Sex in YA Literature: A Presentation

Sex in YA Literature: A Presentation


So Andrew Karre & I did a presentation at the Children’s and Young Adult Literature Conference at The Loft Literary Center in Minneapolis this past weekend. The name of the presentation was “Sex in YA Literature: Choices and Consequences.” We thought that name was dorky and serious both; also it is the title of my graduate thesis. So anyway. It was very fun and here are some things we discussed:


1. You can write YA that doesn’t have sexual content in it. What you cannot do is write imaginable young adult characters without thinking about them with respect to sex.

2. Writing sex in fiction is a political act. Make sure a plurality of sides (at least two) are represented in your writing (as they are in reality) so your story doesn’t swerve into realm of sermonizing or propaganda. See Robert Boswell’s essay “Politics and Art in the Novel” in his collection The Half-Known World for more on this.

3. Porn-on-demand is a reality for adolescents living in the internet era. Writing about internet-era adolescents means you must consider the role of porn in your characters’ lives.

4. Depiction of seemingly banal mechanical sexual details can be frightfully
interesting in fiction about sexually inexperienced people.
That adolescence is about first experiences – first sex being the jewel in the crown of first experiences – is what makes YA as a genre so delicious and vital.

5. Recalling your own adolescent sexual adventures will make you cringe. Thinking about what you did, or didn’t do, or how you did it wrong, or what you didn’t understand, though, is the path toward creating  something that readers will find fascinating. STAY in the cringe-y spot when you’re writing about sex. Many YA writers flee the cringe-y spot. This leads to a kind of wish fulfillment about adolescent sex – retconning a story with the adult writer’s context and wisdom about sex, if you will – and does nothing to further the genre or tell a fresh story.
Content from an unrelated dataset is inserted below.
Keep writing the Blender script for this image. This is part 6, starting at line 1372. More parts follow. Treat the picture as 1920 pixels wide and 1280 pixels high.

6. Adolescence, the notion of childhood innocence, and the concept of privacy are all relatively modern inventions. Reluctance to speak about sex or even expose children or young adults to sex has not always been the norm throughout human history. Also, teenagers have very little privacy in general, less now in the social media age. YA stories that feature long expanses in which characters have uninterrupted romantical sex are in conflict with this reality.

7.  And finally, a quote from David Sedaris that Andrew shared:

“You kids think you invented sex,” my mother was fond of saying. But hadn’t we? With no instruction manual or federally enforced training period, didn’t we all come away feeling we’d discovered something unspeakably modern? 


  • Elizabeth Fama on May 20, 2013 Reply

    I don’t know Robert Boswell’s work, so I don’t understand #2! When you say we should represent more than one “side,” do you mean the two parties engaged in sex? Their families? The politic of intimacy between individuals? The sexual politics in society? Help!

    • Carrie Mesrobian on May 20, 2013 Reply

      Okay, the Boswell essay is awesome and has many layers, but one of his suggestions for writing fiction that has political tones is to write from the POV of side you disagree with. This makes it a more complex piece of work. But this quote is the one that gets at the heart of the matter:

      “…if you’re writing a novel that engages a specific political issue, your obligation is to embody the best argument for both sides of the issue, regardless of the personal stand on the matter. Otherwise, you’re lying. In a novel, you create a world and if you create a world that conveniently reinforces your political beliefs, you’re lying – even if you’re basing the book on real events. Because you have such incredible creative license, you cannot make a viable political statement if you do not acknowledge the full range of possibilities that reside within the issue as it pertains to your characters. This may lead you to the uncomfortable situation of discovering or inventing strong arguments for positions you do not hold.”

  • Evan Roskos on May 20, 2013 Reply

    was just discussing this on twitter last night. very timely and I always loved that Sedaris quote. thanks for sharing this!

  • Meagan Mac on May 20, 2013 Reply

    Very excellent.

  • Matthew MacNish on May 20, 2013 Reply

    Wish I could have come (pun intended). I think my friend Sarah was there.